My excitement dimmed when I saw that nearly each entry was the same, literally – is it possible that there’s really just one Jewish grandmother left in the world? – and nearly all included the perplexing poppy seeds.

Alan had come to the rescue the previous week with a surprise kichel care package that truly ranged from the sublime (chocolate and cinnamon-sugar variations) to the ridiculous (salt- and sugar-free.) Amused to be part of the hunt, he is carrying the request to his cantor. In desperation, I decided to ask someone outside of the tribe.

I mentioned my efforts to a tech-savvy friend who suggested trying Google’s Canadian search engine. “They have a large Jewish community in Montreal,” observed Joey, a sometime Southern Baptist. “I was there once during Passover and they were really into it. Even the Coca-Cola was marked kosher for Passover.”

Joey was quite amused when he quickly found a kichel recipe credited to someone’s bubbie, and photos of another that really look like the real deal. “That took about two seconds,” he said, declaring his abiding faith in his phone’s 4G speed. “And I’m not even Jewish!”

The funny thing here is that the bubbie found by the Canadian search engine was from Nashville, Tenn., and a photo showing gluten-free kichel credited to Anshe Emeth Sisterhood Cookbook came from Mrs. Louis Kugelman of Youngstown, Ohio. Go figure. I’ve tweaked it a bit further, but here is the original link.

They’re not as light or as crispy as I remember, but for cookies of affliction, they’re pretty damn good.

Passover Egg Kichel

6 whole eggs, separated
9 tbsp. sugar, divided
½ tsp. salt
½ to ¾ cup canola oil
1 cup matzo meal
½ cup potato starch
½ tsp. lemon extract
½ tsp. almond extract
1 tbsp. cocoa powder
2 tbsp. sliced almonds
zest of one lemon

Preheat oven to 350 degrees.

Zest lemon and set aside in small bowl with 1½ tsp sugar.

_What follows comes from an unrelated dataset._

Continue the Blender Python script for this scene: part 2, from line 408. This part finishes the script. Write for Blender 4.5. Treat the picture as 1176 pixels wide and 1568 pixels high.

Add almond and 1½ tsp. sugar to mini-processor or chop finely.
.
Sift dry ingredients. Beat eggs yolks until light in color; add oil and salt, mix well. Add matzo meal and potato starch, stirring until just combined.

Beat egg whites until foamy and soft peaks begin to form; add sugar gradually and beat until fully incorporated. Add about 1/3 egg whites to mixture, folding in to lighten batter, then fold in the remainder.

Divide batter among two bowls. In one, add lemon extract and stir. In the other, add almond extract and cocoa powder, blend well.

Drop from a teaspoon about an inch apart onto a cookie sheet lined with parchment paper. Sprinkle lemon cookies with zest-sugar and the chocolate ones with almond-sugar. Bake for 20 minutes and then reduce the heat to 300° F for an additional 15 minutes.

Cool on a rack and store in an air-tight container, if they last that long. By the time I got to the kitchen to box them, most were gone.